This work addresses the suboptimal performance in multimodal representation alignment caused by modality gaps and data scarcity. To this end, the authors propose a disentangled representation learning framework based on shared and modality-specific codebooks. Leveraging a compositional vector quantization mechanism, the method decomposes multimodal features into shared semantic components and modality-unique components, and employs a progressive alignment strategy to optimize the alignment space without requiring fully paired data. The unified shared codebook effectively bridges the modality gap, while the modality-specific codebooks mitigate dominant-modality bias, enabling more balanced multimodal fusion. The approach achieves state-of-the-art performance across classification and retrieval tasks spanning nine modalities, including text, images, video, and audio.

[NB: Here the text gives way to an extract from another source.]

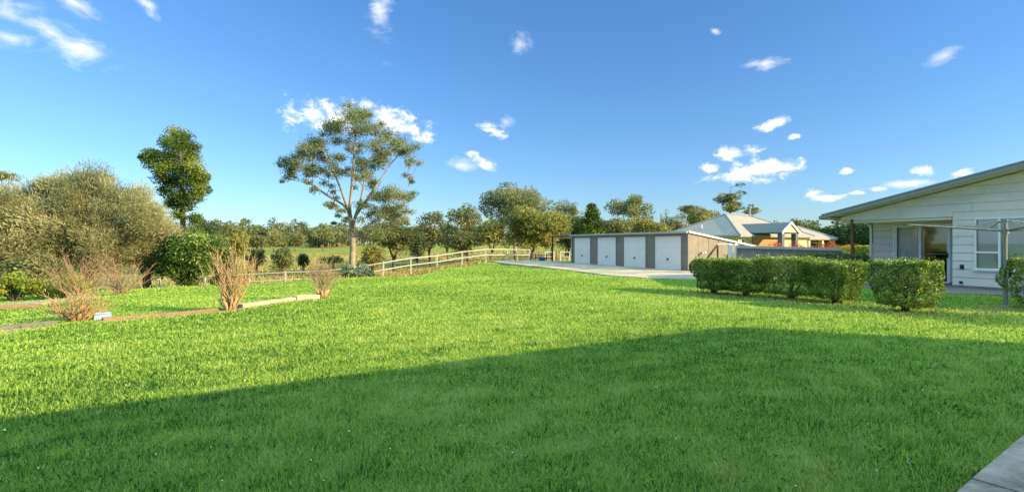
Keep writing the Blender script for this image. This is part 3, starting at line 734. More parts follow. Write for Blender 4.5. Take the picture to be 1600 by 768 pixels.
# ------------------------------------------------------------------ neighbour's house
def build_neighbour():
    A = np.array([-.55, .83]); Bv = np.array([.83, .55]); P0 = np.array([20.5, 46.0])
    root = thing('brick_house', (P0[0], P0[1], 0), 'cream and tan brick house with pale grey hip roofs beyond the shed', 'house')
    g = lambda a, b, z: (*(P0 + A * a + Bv * b), z)
    ze = 2.35; wdt = 9.2; ln = 13.3; zp = ze + 4.6 * .48
    def hip(a0, a1, b0, b1, z0, z1, name, mat, ov=0):
        h = min(a1 - a0, b1 - b0) / 2; am = (a0 + a1) / 2; bm = (b0 + b1) / 2
        mb = MB(); c = [g(a0, b0, z0), g(a0, b1, z0), g(a1, b1, z0), g(a1, b0, z0)]; cl = [(x, y, z - .16) for x, y, z in c]
        if (b1 - b0) > (a1 - a0) + .1: r0, r1 = g(am, b0 + h, z1), g(am, b1 - h, z1)
        elif (a1 - a0) > (b1 - b0) + .1: r0, r1 = g(a0 + h, bm, z1), g(a1 - h, bm, z1)
        else: r0 = r1 = g(am, bm, z1)
        along_b = (b1 - b0) > (a1 - a0)
        v = c + cl + [r0, r1]; mb.v = v
        if along_b: mb.f = [(0, 1, 9, 8), (1, 2, 9), (2, 3, 8, 9), (3, 0, 8)]
        else: mb.f = [(0, 1, 8), (1, 2, 9, 8), (2, 3, 9), (3, 0, 8, 9)]
        mb.f += [(4, 5, 1, 0), (5, 6, 2, 1), (6, 7, 3, 2), (7, 4, 0, 3), (7, 6, 5, 4)]
        o = mb.build(name, mat, root)
        rc = MB()
        for s, e in ((c[0], r0), (c[1], r1 if along_b else r0), (c[2], r1), (c[3], r0 if along_b else r1), (r0, r1)):
            if (Vector(s) - Vector(e)).length > .1: rc.tube([Vector(s) + Vector((0, 0, .02)), Vector(e) + Vector((0, 0, .03))], .09, 6)
        rc.build('ridge_cap', M['barge'], o)
        return o
    main = hip(0, wdt, 0, ln, ze, zp, 'roof', M['tile'])
    mb = MB(); mb.tube([g(4.6, 8.9, 3.5), g(4.6, 8.9, 5.35)], .16, 10); mb.tube([g(4.6, 8.9, 5.36), g(4.6, 8.9, 5.5)], .22, 10); mb.build('flue', M['barge'], main)
    mb = MB(); mb.tube([g(5.2, 1.6, 3.0), g(5.2, 1.6, 3.5)], .06, 10); mb.build('vent_pipe', M['white'], main)
    mb = MB(); mb.box(.55, wdt - .5, .55, ln - .5, -.3, ze - .17, g); mb.box(2.5, 6.5, ln - .45, 16, -.3, ze - .3, g); mb.build('wall', M['cream'], root)
    # left facing verandah recess strip and windows
    def window(a0, a1, b0, b1, z0, z1, mat='glass'):
        mb = MB(); mb.box(a0, a1, b0, b1, z0, z1, g); w = mb.build('window', M['white'], root)
        ea = .02 if a1 - a0 < b1 - b0 else -.08; eb = .02 if a1 - a0 > b1 - b0 else -.08
        mb = MB(); mb.box(a0 - ea, a1 + ea, b0 - eb, b1 + eb, z0 + .08, z1 - .08, g); mb.build('pane', M['glass_pane'], w)
    window(.5, .54, .95, 1.5, .3, 2.05); window(.5, .54, 2.2, 2.55, .3, 2.05); window(1.2, 2.2, .5, .54, .9, 2.0); window(4.5, 6.2, .5, .54, .9, 2.0)
    mb = MB(); mb.box(.47, .545, 2.75, 7.4, -.2, 2.15, g); mb.build('brick_panel', M['brick'], root)
    # portico: gable roof forward of the main eave
    pc, hw, a0, a1, pz, pr = 3.82, 1.5, -2.55, 1.8, 2.6, 3.48
    mb = MB()
    for s in (-1, 1):
        e = [g(a0, pc + s * hw, pz), g(a1 + 1.4, pc + s * hw, pz), g(a1 + 2.6, pc, pr), g(a0, pc, pr)]
        mb.hexa([(x, y, z - .1) for x, y, z in e], e)
    mb.build('portico_roof', M['tile_dark'], root)
    mb = MB(); mb.hexa([g(a0 + .06, pc - hw + .15, pz - .02), g(a0 + .06, pc + hw - .15, pz - .02), g(a0 + .06, pc, pr - .17)], [g(a0 + .18, pc - hw + .15, pz - .02), g(a0 + .18, pc + hw - .15, pz - .02), g(a0 + .18, pc, pr - .17)]); mb.build('gable', M['cream'], root)
    mb = MB()
    for s in (-1, 1):
        mb.hexa([g(a0 - .06, pc + s * (hw + .05), pz - .2), g(a0 - .01, pc + s * (hw + .05), pz - .2), g(a0 - .01, pc, pr - .12), g(a0 - .06, pc, pr - .12)], [g(a0 - .06, pc + s * (hw + .05), pz + .04), g(a0 - .01, pc + s * (hw + .05), pz + .04), g(a0 - .01, pc, pr + .1), g(a0 - .06, pc, pr + .1)])
    mb.build('gable_trim', M['white'], root)
    for s in (-1, 1):
        mb = MB(); mb.box(a0 + .08, a0 + .5, pc + s * 1.15 - .21, pc + s * 1.15 + .21, -.2, pz - .12, g); mb.build('pillar', M['tile_dark'], root)
    # right-hand wing with pyramid roof
    P1 = np.array([32.0, 55.0]); r = P1 - P0; a_ = float(r @ A); b_ = float(r @ Bv)
    hip(a_, a_ + 5.8, b_, b_ + 6.4, 2.15, 3.5, 'wing_roof', M['tile'])
    mb = MB(); mb.box(a_ + 1.3, a_ + 5.4, b_ + .5, b_ + 5.9, -.4, 1.98, g); mb.build('wing_wall', M['brick'], root)
    for bb in (.25, 3.2, 5.85):
        mb = MB(); mb.box(a_ + .2, a_ + .55, b_ + bb, b_ + bb + .35, -.4, 1.98, g); mb.build('verandah_pillar', M['cream'], root)
    mb = MB(); mb.box(a_ + 1.24, a_ + 1.29, b_ + 1.4, b_ + 4.6, .6, 1.7, g); w = mb.build('window', M['white'], root)
    mb = MB(); mb.box(a_ + 1.22, a_ + 1.235, b_ + 1.5, b_ + 4.5, .7, 1.6, g); mb.build('pane', M['glass_pane'], w)
    # red flowering bushes in front
    for i, (px, D, wd, lab) in enumerate(((1226, 40, 1.0, 'red flowering bush behind the grey fence, left of the portico pillars'), (1283, 44, 2.4, 'red flowering bush before the small hip roofed wing'), (1308, 46, 1.3, 'red flowering bush at the right corner of the neighbouring house'))):
        x, y = W(px, D); t = thing('flowering_bush', (x, y, 0), lab, 'bush', 'red flowering bushes before the neighbouring house')
        cl = np.array([(x + rng.uniform(-wd, wd), y + rng.uniform(-.4, .4), rng.uniform(.6, 1.45), rng.uniform(.35, .5)) for _ in range(14)])
        P, T, O = clump_points(cl, 500, .8); leaves('foliage', P, np.full(len(P), .12), rng.uniform(0, 1, len(P)), M['redflower'], t)
        mb = MB(); 
        for c in cl: mb.tube([(x, y, -.05), tuple(c[:3])], .02, 4)
        mb.build('stem', M['bark'], t)
m_, nt_, b_, o_ = new_mat('reflective_pane'); b_.inputs['Base Color'].default_value = (.03, .035, .04, 1); b_.inputs['Roughness'].default_value = .08
M['glass_pane'] = m_
build_neighbour()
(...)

Multimodal representation alignment is pivotal for large language models and robotics. Traditional methods are often hindered by cross-modal information discrepancies and data scarcity, leading to suboptimal alignment spaces that overlook modality-unique features. We propose CodeBind, a framework that optimizes multimodal representation spaces through a modality-shared-specific codebook design. By incrementally aligning target and bridging modalities, CodeBind bypasses the need for fully paired data. Unlike traditional hard alignment, CodeBind decomposes features into shared components for semantic consistency and specific components for modality-unique details. This design utilizes a compositional vector quantization scheme, where a shared codebook bridges modality gaps and modality-specific codebooks mitigate representation bias by preventing dominant modalities from overshadowing others. Validated across nine modalities (text, image, video, audio, depth, thermal, tactile, 3D point cloud, EEG), CodeBind achieves state-of-the-art performance in multimodal classification and retrieval tasks.